May 14, 2018 | Weekly Round Up | by Christopher Hendrickson

AdTech Weekly Roundup

A look at how last week’s news affects mobile publishers…

Publishers Find Presumed Ally in Apple News
Apple has always been something of an outlier when it comes to publishing and advertising dollars. It has shown little-to-no interest in advertising over the years, focusing more heavily on software and hardware innovations. Now, Apple News’ new incarnation is offering a point of light to publishers struggling to find and keep a loyal audience — and translate that audience into revenue. According to Business Insider, publishers are seeing surprising amounts of traffic coming from stories featured in the revamped Apple News app. Meredith reports a 327% overall growth in viewed pages and a 122% yearly growth in unique visitors coming from Apple News. The story cites two sources, one claiming 17% of Apple News’ audience visits every day and another sharing that some stories generate half their traffic from the service.  One of the bigger perks: Apple News lets publishers monetize the work they publish. While the service doesn’t allow publishers or advertisers to track people or send targeted ads based on collected data, Apple News does allow publishers to use DFP, Google’s ad technology.

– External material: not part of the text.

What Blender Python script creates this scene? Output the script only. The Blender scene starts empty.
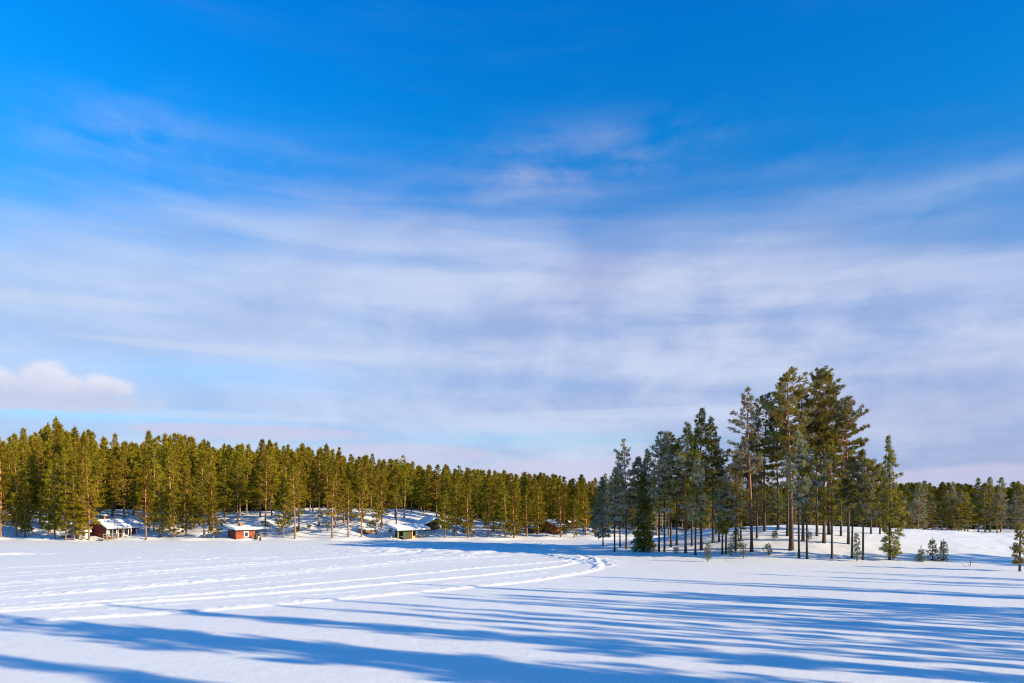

In an Ever-Changing Digital World, Marketers Find Stability Tracking Mobile Trends
Thanks to smartphones, consumers are carving out new and sometimes surprising behavior patterns. Along the way, they’re putting brands to the test. Marketing strategies have historically relied on some very basic assumptions of consumer behavior. For example, a person in a car will most likely be facing forward—toward a billboard. At a grocery store checkout, idle shoppers browse impulse buys. And on that train platform, rail advertising posters or the daily paper served as reliable points of winning attention. Marketing has never been easy, but because the mix was defined from a fixed set of ingredients, choice—and therefore risk—was limited. That’s all changed now that smartphone screens have captured our attention, but that doesn’t mean everyone is fluent in new behavior patterns. Marketing is a large ship that doesn’t make fast turns, and simply targeting mobile consumers doesn’t address fundamental shifts in behavior. To influence in the modern landscape, brands need to embrace some basic new truths.

Digital Ad Market Soars to $88 Billion; Facebook and Google Contribute 90% of Growth
The global digital advertising market grew 21% to $88 billion in 2017, according to the IAB Internet Advertising Revenue Report released Thursday and conducted by PwC. But because Facebook and Google account for 90% of that growth, according to Pivotal Research analyst Brian Wieser, others shouldn’t benchmark their own growth rates against the industry average. While Facebook and Google may contribute to most of the revenue growth, the IAB reported that the top 10 companies on its list contributed 68-75% of overall revenue. Only three companies in the top 10 in 2008 remain on the list today. However, the IAB and PwC couldn’t reveal who those members were in order to maintain the confidentiality of those who submitted information for the report. Additionally, search advertising ceded market share to video advertising.

Pinterest Integrates into Hootsuite
Pinterest has formed a partnership with social media management platform Hootsuite which will see the social network natively integrated into Hootsuite. With the integration, all of Hootsuite customers are now able to schedule and publish visual content on Pinterest boards. In addition, those with Hootsuite Impact will be able to measure Pinterest account growth and analyses the performance of their pins. On top of the newly-added Pinterest, Hootsuite enables its customers to post content on Facebook, Twitter, Instagram, LinkedIn, YouTube, Google+, and WordPress.

YouTube Removes Hundreds of Videos Encouraging Plagiarism
YouTube has removed hundreds of videos promoting a way for students to cheat at school after a BBC investigation found that creators had been paid to advertise the service. Last week, a BBC investigation revealed that over 250 YouTube channels had been promoting Ukrainian essay-writing service EduBirdie. It was found that more than 1,400 videos with a total of over 700m views had contained ads selling the education cheating service to students. The EduBirdie site says its service is useful for “research into the subject, generating initial input for further reasoning and citations… paraphrasing in accordance with major educational standards as well as tailored to your college/university guidelines for plagiarism/paraphase”.It’s important to note that essay-writing services like this are not illegal, but students caught using them can face serious sanctions from their educational establishment and ads promoting the services are against YouTube’s policies.